### What is needed
Will you write out the data exactly, excluding every picture?
** begin **
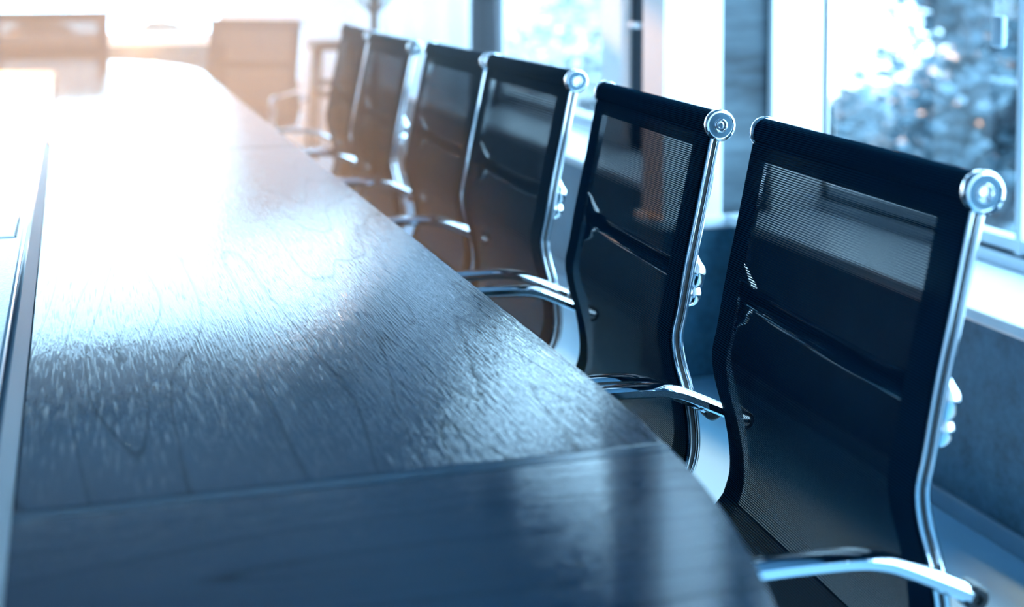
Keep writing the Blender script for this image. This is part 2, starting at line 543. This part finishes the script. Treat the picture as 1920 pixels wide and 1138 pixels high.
# ------------------------------------------------------------------ conference table
TC = -0.35; TW = 0.91; YN0, YF0, TB, TE = 1.48, 6.30, 1.17, 2.35
def half_w(y):
    if y < YN0: d = (YN0 - y) / TB
    elif y > YF0: d = (y - YF0) / TB
    else: return TW
    return TW * max(0.0, 1 - min(1, d) ** TE) ** (1 / TE)
ZT = 0.74
table = thing('conference_table', 'long dark walnut conference table with rounded ends and a raised centre strip', 'table', (TC, 3.9, 0))
TO = Vector((TC, 3.9))
def tl(x, y): return (x - TO.x, y - TO.y)
def edge_pts(ya, yb, side, n=24):
    """outline points from ya to yb, denser where the end rounds off"""
    out = []
    for i in range(n + 1):
        t = i / n
        y = ya + (yb - ya) * t
        out.append((side * half_w(y), y - TO.y))
    return out
XI = 0.295          # half width of the centre strip
YS, YE = 1.262, 6.52
for side in (1, -1):
    for ya, yb in ((YS + .010, 3.692), (3.694, YE - .010)):
        pts = [(side * XI, ya - TO.y)] + edge_pts(ya, yb, side, 30) + [(side * XI, yb - TO.y)]
        obj('top_panel', prism(bmesh.new(), pts, ZT - .045, ZT, .003), 'wood', table)
    for yc in (YS, YE):
        pts = [(side * XI, yc - .010 - TO.y)] + edge_pts(yc - .010, yc + .010, side, 3) + [(side * XI, yc + .010 - TO.y)]
        obj('inlay_strip', prism(bmesh.new(), pts, ZT - .045, ZT - .0002), 'inlay', table)
def end_panel(yc, sgn):
    # cross-grained end piece, full width
    apex = (YN0 - TB) if sgn < 0 else (YF0 + TB)
    ye = yc + sgn * .010
    pr = []
    n = 60
    for i in range(n + 1):
        a = (i / n) * PI / 2
        y = ye + (apex - ye) * math.sin(a)
        pr.append((half_w(y), y - TO.y))
    pts = pr + [(-x, y) for x, y in pr[::-1][1:]]
    return prism(bmesh.new(), pts, ZT - .045, ZT, .003)
obj('end_panel', end_panel(YS, -1), 'wood_cross', table)
obj('end_panel', end_panel(YE, 1), 'wood_cross', table)
# raised centre strip: two modules
def console(y0, y1, h, inset):
    bm = bmesh.new()
    w0, w1 = XI - .003, XI - .003 - inset
    pts = [(-w0, y0), (w0, y0), (w0, y1), (-w0, y1)]
    pts = [(x, y - TO.y) for x, y in pts]
    prism(bm, pts, ZT - .045, ZT + h)
    for v in bm.verts:
        if v.co.z > ZT:
            v.co.x *= w1 / w0
    es = [e for e in bm.edges if all(v.co.z > ZT for v in e.verts)]
    bmesh.ops.bevel(bm, geom=es, offset=.008, segments=4, affect='EDGES', profile=.5)
    return bm
con = obj('centre_strip', console(0.66, 3.85, .030, .016), 'console', table)
for sd_ in (1, -1):
    # sloped band along the side of the strip
    sec = [(XI - .006, ZT - .02), (XI + .0005, ZT - .02), (XI + .0005, ZT + .002), (XI - .0135, ZT + .0275), (XI - .022, ZT + .0275)]
    bm = bmesh.new()
    r0 = [bm.verts.new((sd_ * x, 0.662 - TO.y, z)) for x, z in sec]
    r1 = [bm.verts.new((sd_ * x, 3.849 - TO.y, z)) for x, z in sec]
    for k in range(len(sec)): bm.faces.new((r0[k], r0[(k + 1) % 5], r1[(k + 1) % 5], r1[k]))
    bm.faces.new(r0); bm.faces.new(r1)
    obj('edge_band', bm, 'edge', con, sharp=20)
con2 = obj('centre_strip', console(3.86, YE - .012, .010, .004), 'console', table)
# cable flaps in the strip
for cy_ in (2.60, 5.2):
    for c, hz in ((con if cy_ < 3.8 else con2, ZT + (.030 if cy_ < 3.8 else .010)),):
        fl = obj('cable_flap', boxes((-.255, .258, cy_ - .175 - TO.y, cy_ + .175 - TO.y, hz - .01, hz + .0022), bev=.001), 'flap', c)
        r_ = .0035
        bm = boxes((.258, .258 + r_, cy_ - .175 - TO.y, cy_ + .179 - TO.y, hz - .01, hz + .0012),
                   (-.2585, -.255, cy_ - .175 - TO.y, cy_ + .179 - TO.y, hz - .01, hz + .0012),
                   (-.255, .258, cy_ + .175 - TO.y, cy_ + .178 - TO.y, hz - .01, hz + .0012))
        obj('flap_rim', bm, 'black', c)
# underframe
obj('apron', boxes((-.62, -.58, 1.3 - TO.y, 6.5 - TO.y, .60, ZT - .045), (.58 - .2, .62 - .2, 1.3 - TO.y, 6.5 - TO.y, .60, ZT - .045), bev=.003), 'wood', table)
for yy in (1.35, 3.9, 6.3):
    obj('pedestal', boxes((-.36, .36, yy - .05 - TO.y, yy + .05 - TO.y, 0.02, ZT - .045), (-.42, .42, yy - .10 - TO.y, yy + .10 - TO.y, 0, .03), bev=.004), 'wood', table)

# ------------------------------------------------------------------ conference chair
CAPX, CAPZ = 0.25, 0.985
HW = 0.27
back_pts = [(0, 0), (-.0075, -.025), (-.025, -.11), (-.044, -.20), (-.0555, -.265), (-.0625, -.300), (-.0585, -.335), (-.046, -.380), (-.0375, -.425),
            (-.036, -.468), (-.046, -.503)]
seat_pts = [(-.046, -.503), (-.070, -.529), (-.108, -.542), (-.20, -.549), (-.31, -.545), (-.40, -.540), (-.452, -.545), (-.482, -.565), (-.492, -.592)]
BP = [(CAPX + x, CAPZ + z) for x, z in back_pts]
SP = [(CAPX + x, CAPZ + z) for x, z in seat_pts]
bpath = smooth_path(BP, 6); spath = smooth_path(SP, 6)
rail_path = smooth_path(BP + SP[1:], 6)[1:]

def sling(path, y0, y1, off, ny=10, thick=.0014):
    """fabric sheet between the rails; off moves it towards the sitter; UVs in metres"""
    bm = bmesh.new()
    uvl = bm.loops.layers.uv.new('UVMap')
    n = len(path); d = 0; grid = []
    for i, p in enumerate(path):
        a = path[max(i - 1, 0)]; b = path[min(i + 1, n - 1)]
        t = Vector((b[0] - a[0], b[1] - a[1])).normalized()
        nx, nz = t[1], -t[0]                       # towards the sitter
        if i: d += (Vector(p) - Vector(path[i - 1])).length
        grid.append([(bm.verts.new((p[0] + nx * off, y0 + (y1 - y0) * j / ny, p[1] + nz * off)), (y0 + (y1 - y0) * j / ny, d)) for j in range(ny + 1)])
    for r0, r1 in zip(grid, grid[1:]):
        for j in range(ny):
            q = (r0[j], r0[j + 1], r1[j + 1], r1[j])
            f = bm.faces.new([v for v, _ in q])
            for lp, (_, u) in zip(f.loops, q): lp[uvl].uv = u
    for f in bm.faces: f.smooth = True
    return bm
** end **
### Right answer
Keep writing the Blender script for this image. This is part 2, starting at line 543. This part finishes the script. Treat the picture as 1920 pixels wide and 1138 pixels high.
# ------------------------------------------------------------------ conference table
TC = -0.35; TW = 0.91; YN0, YF0, TB, TE = 1.48, 6.30, 1.17, 2.35
def half_w(y):
    if y < YN0: d = (YN0 - y) / TB
    elif y > YF0: d = (y - YF0) / TB
    else: return TW
    return TW * max(0.0, 1 - min(1, d) ** TE) ** (1 / TE)
ZT = 0.74
table = thing('conference_table', 'long dark walnut conference table with rounded ends and a raised centre strip', 'table', (TC, 3.9, 0))
TO = Vector((TC, 3.9))
def tl(x, y): return (x - TO.x, y - TO.y)
def edge_pts(ya, yb, side, n=24):
    """outline points from ya to yb, denser where the end rounds off"""
    out = []
    for i in range(n + 1):
        t = i / n
        y = ya + (yb - ya) * t
        out.append((side * half_w(y), y - TO.y))
    return out
XI = 0.295          # half width of the centre strip
YS, YE = 1.262, 6.52
for side in (1, -1):
    for ya, yb in ((YS + .010, 3.692), (3.694, YE - .010)):
        pts = [(side * XI, ya - TO.y)] + edge_pts(ya, yb, side, 30) + [(side * XI, yb - TO.y)]
        obj('top_panel', prism(bmesh.new(), pts, ZT - .045, ZT, .003), 'wood', table)
    for yc in (YS, YE):
        pts = [(side * XI, yc - .010 - TO.y)] + edge_pts(yc - .010, yc + .010, side, 3) + [(side * XI, yc + .010 - TO.y)]
        obj('inlay_strip', prism(bmesh.new(), pts, ZT - .045, ZT - .0002), 'inlay', table)
def end_panel(yc, sgn):
    # cross-grained end piece, full width
    apex = (YN0 - TB) if sgn < 0 else (YF0 + TB)
    ye = yc + sgn * .010
    pr = []
    n = 60
    for i in range(n + 1):
        a = (i / n) * PI / 2
        y = ye + (apex - ye) * math.sin(a)
        pr.append((half_w(y), y - TO.y))
    pts = pr + [(-x, y) for x, y in pr[::-1][1:]]
    return prism(bmesh.new(), pts, ZT - .045, ZT, .003)
obj('end_panel', end_panel(YS, -1), 'wood_cross', table)
obj('end_panel', end_panel(YE, 1), 'wood_cross', table)
# raised centre strip: two modules
def console(y0, y1, h, inset):
    bm = bmesh.new()
    w0, w1 = XI - .003, XI - .003 - inset
    pts = [(-w0, y0), (w0, y0), (w0, y1), (-w0, y1)]
    pts = [(x, y - TO.y) for x, y in pts]
    prism(bm, pts, ZT - .045, ZT + h)
    for v in bm.verts:
        if v.co.z > ZT:
            v.co.x *= w1 / w0
    es = [e for e in bm.edges if all(v.co.z > ZT for v in e.verts)]
    bmesh.ops.bevel(bm, geom=es, offset=.008, segments=4, affect='EDGES', profile=.5)
    return bm
con = obj('centre_strip', console(0.66, 3.85, .030, .016), 'console', table)
for sd_ in (1, -1):
    # sloped band along the side of the strip
    sec = [(XI - .006, ZT - .02), (XI + .0005, ZT - .02), (XI + .0005, ZT + .002), (XI - .0135, ZT + .0275), (XI - .022, ZT + .0275)]
    bm = bmesh.new()
    r0 = [bm.verts.new((sd_ * x, 0.662 - TO.y, z)) for x, z in sec]
    r1 = [bm.verts.new((sd_ * x, 3.849 - TO.y, z)) for x, z in sec]
    for k in range(len(sec)): bm.faces.new((r0[k], r0[(k + 1) % 5], r1[(k + 1) % 5], r1[k]))
    bm.faces.new(r0); bm.faces.new(r1)
    obj('edge_band', bm, 'edge', con, sharp=20)
con2 = obj('centre_strip', console(3.86, YE - .012, .010, .004), 'console', table)
# cable flaps in the strip
for cy_ in (2.60, 5.2):
    for c, hz in ((con if cy_ < 3.8 else con2, ZT + (.030 if cy_ < 3.8 else .010)),):
        fl = obj('cable_flap', boxes((-.255, .258, cy_ - .175 - TO.y, cy_ + .175 - TO.y, hz - .01, hz + .0022), bev=.001), 'flap', c)
        r_ = .0035
        bm = boxes((.258, .258 + r_, cy_ - .175 - TO.y, cy_ + .179 - TO.y, hz - .01, hz + .0012),
                   (-.2585, -.255, cy_ - .175 - TO.y, cy_ + .179 - TO.y, hz - .01, hz + .0012),
                   (-.255, .258, cy_ + .175 - TO.y, cy_ + .178 - TO.y, hz - .01, hz + .0012))
        obj('flap_rim', bm, 'black', c)
# underframe
obj('apron', boxes((-.62, -.58, 1.3 - TO.y, 6.5 - TO.y, .60, ZT - .045), (.58 - .2, .62 - .2, 1.3 - TO.y, 6.5 - TO.y, .60, ZT - .045), bev=.003), 'wood', table)
for yy in (1.35, 3.9, 6.3):
    obj('pedestal', boxes((-.36, .36, yy - .05 - TO.y, yy + .05 - TO.y, 0.02, ZT - .045), (-.42, .42, yy - .10 - TO.y, yy + .10 - TO.y, 0, .03), bev=.004), 'wood', table)

# ------------------------------------------------------------------ conference chair
CAPX, CAPZ = 0.25, 0.985
HW = 0.27
back_pts = [(0, 0), (-.0075, -.025), (-.025, -.11), (-.044, -.20), (-.0555, -.265), (-.0625, -.300), (-.0585, -.335), (-.046, -.380), (-.0375, -.425),
            (-.036, -.468), (-.046, -.503)]
seat_pts = [(-.046, -.503), (-.070, -.529), (-.108, -.542), (-.20, -.549), (-.31, -.545), (-.40, -.540), (-.452, -.545), (-.482, -.565), (-.492, -.592)]
BP = [(CAPX + x, CAPZ + z) for x, z in back_pts]
SP = [(CAPX + x, CAPZ + z) for x, z in seat_pts]
bpath = smooth_path(BP, 6); spath = smooth_path(SP, 6)
rail_path = smooth_path(BP + SP[1:], 6)[1:]

def sling(path, y0, y1, off, ny=10, thick=.0014):
    """fabric sheet between the rails; off moves it towards the sitter; UVs in metres"""
    bm = bmesh.new()
    uvl = bm.loops.layers.uv.new('UVMap')
    n = len(path); d = 0; grid = []
    for i, p in enumerate(path):
        a = path[max(i - 1, 0)]; b = path[min(i + 1, n - 1)]
        t = Vector((b[0] - a[0], b[1] - a[1])).normalized()
        nx, nz = t[1], -t[0]                       # towards the sitter
        if i: d += (Vector(p) - Vector(path[i - 1])).length
        grid.append([(bm.verts.new((p[0] + nx * off, y0 + (y1 - y0) * j / ny, p[1] + nz * off)), (y0 + (y1 - y0) * j / ny, d)) for j in range(ny + 1)])
    for r0, r1 in zip(grid, grid[1:]):
        for j in range(ny):
            q = (r0[j], r0[j + 1], r1[j + 1], r1[j])
            f = bm.faces.new([v for v, _ in q])
            for lp, (_, u) in zip(f.loops, q): lp[uvl].uv = u
    for f in bm.faces: f.smooth = True
    return bm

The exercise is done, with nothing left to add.